The ball fell to the ground, and Philadelphia lost an opportunity to beat the best team in the NFL. 

But in the long run, this is probably a positive for the city of Philadelphia. Clearly, the citywide animus for Agholor has inspired residents’ resolve to outperform him in various tasks. I suspect each clutch Agholor bobble leads to the salvation of at least six Philadelphian infants. Keep dropping those passes, Nelson! 

Winner: Kyle Juszczyk, Pass Interference Innovator

Through 11 weeks of the NFL season, it’s clear the biggest officiating problem is the complete lack of consistency on pass interference calls. This seemed like something the NFL would fix after last year’s season-altering missed call that helped send the Rams to the Super Bowl and end the Saints’ season, which led to a new rule allowing NFL coaches to challenge pass interference calls. Instead, refs’ PI decisions seem less consistent than ever, and almost no coaches’ challenges have resulted in overturns. We’re still mad about the strange calls, but now they sometimes come with prolonged reviews that change nothing and cost teams timeouts.

Sunday brought the two worst calls of the year. One was a play where DeAndre Hopkins was mugged in the end zone. The play was challenged and, somehow, upheld on replay.

It seemed like a perfect example of a “clear and obvious” officiating error that review could fix, and yet it went unfixed. After the game, Hopkins called for a change to the review system

However, Sunday also brought a tremendous advancement in the field of pass interference. In Sunday’s Cardinals-49ers game, San Francisco fullback Kyle Juszczyk took matters into his own hands on a pass he had no chance to catch. He tackled the defender in between him and the ball—and somehow, pass interference was called on the defender:

Clearly, receivers can’t count on receiving PI calls even when they’re clearly interfered with. So Juszczyk did things himself. He had no chance to catch this pass, but flung his body in the direction of the ball, creating obvious, over-the-top contact. Receivers have to take things into their own hands, because obviously refs won’t do anything if defenders prevent them from using their actual hands.

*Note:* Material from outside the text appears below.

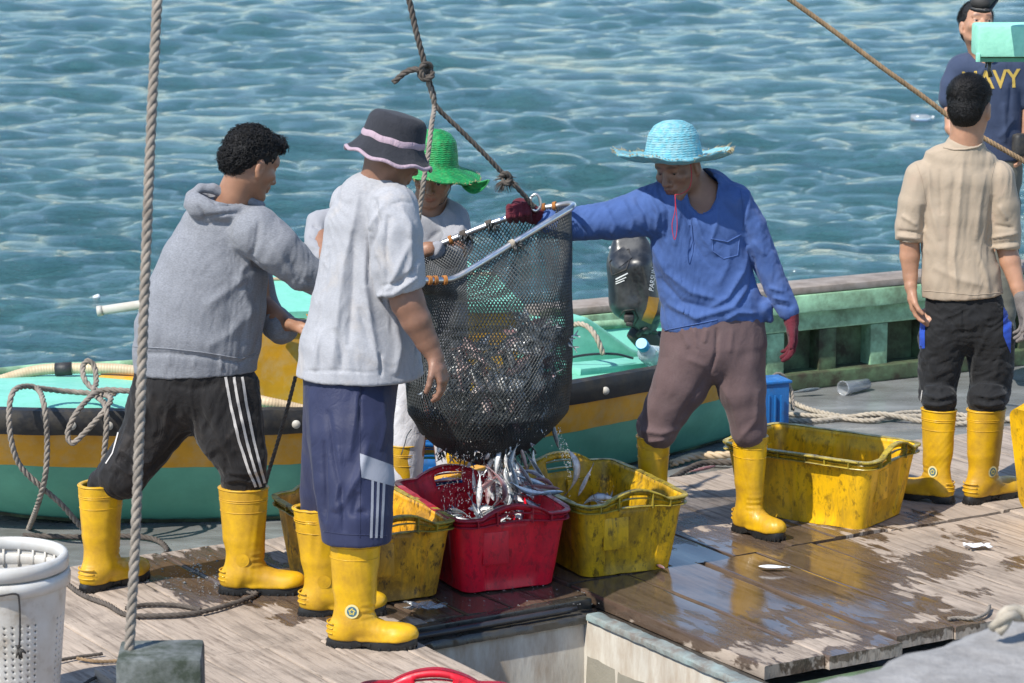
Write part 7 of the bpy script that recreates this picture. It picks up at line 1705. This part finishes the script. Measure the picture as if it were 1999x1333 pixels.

Winner: Old-Timey Goalposts

Sunday was a mere regular-season weekend in the NFL, but it was the semifinals of the CFL. With a bid in the Grey Cup on the line, the Saskatchewan Roughriders needed a last-second touchdown to beat the Winnipeg Blue Bombers, and got the ball down to the goal line. 

But getting the ball down to the goal line is different in Canada, because the goal line is different in Canada. While the NFL moved its goalposts to the back of the end zone in 1974, the CFL still has them hanging out in the middle of the field of play. Receivers can use them to set picks; sometimes players are unfortunate to run into the posts themselves.

I always thought the Bears’ Double Doink would be the strangest season-ending goalpost-related play I’d never seen—until Sunday, when Saskatchewan quarterback Cody Fajardo dinged the ball off the damn goalposts.

It’s one thing to kick the ball off the upright—after all, the kicker is kicking the ball toward the uprights. But on pass plays, inanimate objects are never the target. Fajardo was trying to throw this pass to a person, and a tuning fork in the middle of the field of play just happened to record a game-saving PBU. (Ideally, the Roughriders would’ve caught the pass off the uprights for a game-winning touchdown, but by CFL rule, the ball is dead once it hits the goalposts.)

After watching this play, I immediately lost interest in all NFL games for the rest of the day. Why do I watch a sport with zero on-field obstacles? Where are the steps? Why are there no water pits? Can the NFL at least put the uprights back in the middle of the field, so the biggest plays of the season are occasionally recorded by giant metal poles?